20 May 2007

Ye Also Shall Bear Witness

An excerpt from the sermon preached today at Holy Incarnation Antiochian Orthodox Christian Church, a Western Rite Vicariate parish in the Self-Ruled Antiochian Orthodox Christian Archdiocese of North America.


The Spirit does not testify to us so that this Comfort and Love of God remains concealed within ourselves, or within this little community. For that is not Love’s way. Love has given Himself to us by His Spirit so that, through us, the Spirit might constantly testify. Listen again to Our Lord: He shall testify of me: and ye also shall bear witness.

Without a doubt, these words are spoken chiefly to the Holy Apostles, because Our Lord continues by saying because ye have been with me from the beginning. And so they are the primary witnesses. And by the Spirit this testimony and witness-bearing has been handed down to their successors, even to His Grace, Bishop MARK around whom we are today gathered. His Grace has received the grace of the Holy Spirit so that, by his life, by his character, by his preaching, by his shepherding, and by his benevolent rule in the Church, His Grace might testify and bear witness of the Love of God whose sacrifice is both our means of salvation and our life. And so we have prayed for His Grace, that he would “be in word and conversation a wholesome example to the people committed to his charge, that he with them may attain unto everlasting life.”

Yet as His Grace bears witness as the Church gathers around him, so also ought we—and all the faithful—to bear witness together in unity with His Grace.

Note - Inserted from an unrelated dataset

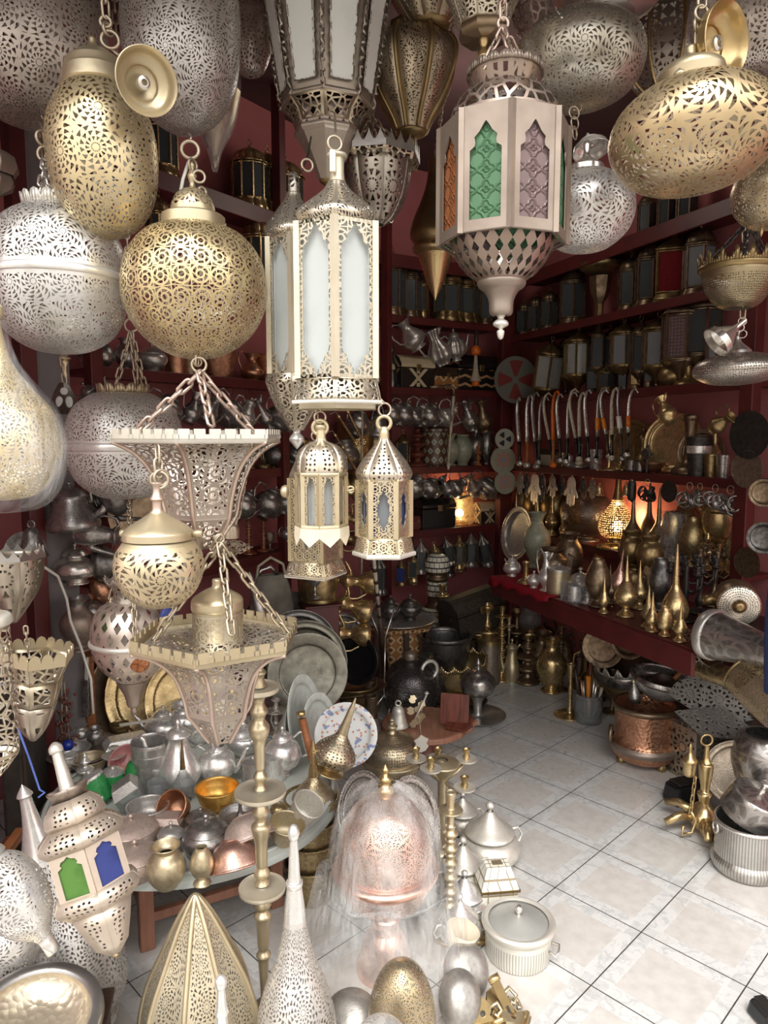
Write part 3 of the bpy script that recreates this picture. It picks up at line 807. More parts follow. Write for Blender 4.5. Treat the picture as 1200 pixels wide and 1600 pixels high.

For Our Lord Jesus says ye also shall bear witness; that is, “all of you shall testify of Me.” For the Spirit is given not to one man only, but to the whole Church. And He is given, not so that one may bear witness for all, but so that all might together bear witness in the unity of the Body. As St Augustine says, “The Holy Spirit by His testimony made others testify.” Together with the Bishop, then, we are to bear witness and testify that the love of God is poured forth in our hearts, by the Holy Spirit, who is given to us.

Let us recall, however, that our testimony is not only a testimony in words; and that we testify not chiefly by what we say. Rather, the martyrs and saints have taught us that we testify chiefly by how we live—by the love we show all men, even those who are not of the household of faith. “Converting the hatred of our enemies into love” (St Augustine)—that is what the Spirit has testified to us by pointing us to Love Himself. For how did He respond? When he was reviled, [He] did not revile: when he suffered, he threatened not: but delivered himself to him that judged him unjustly.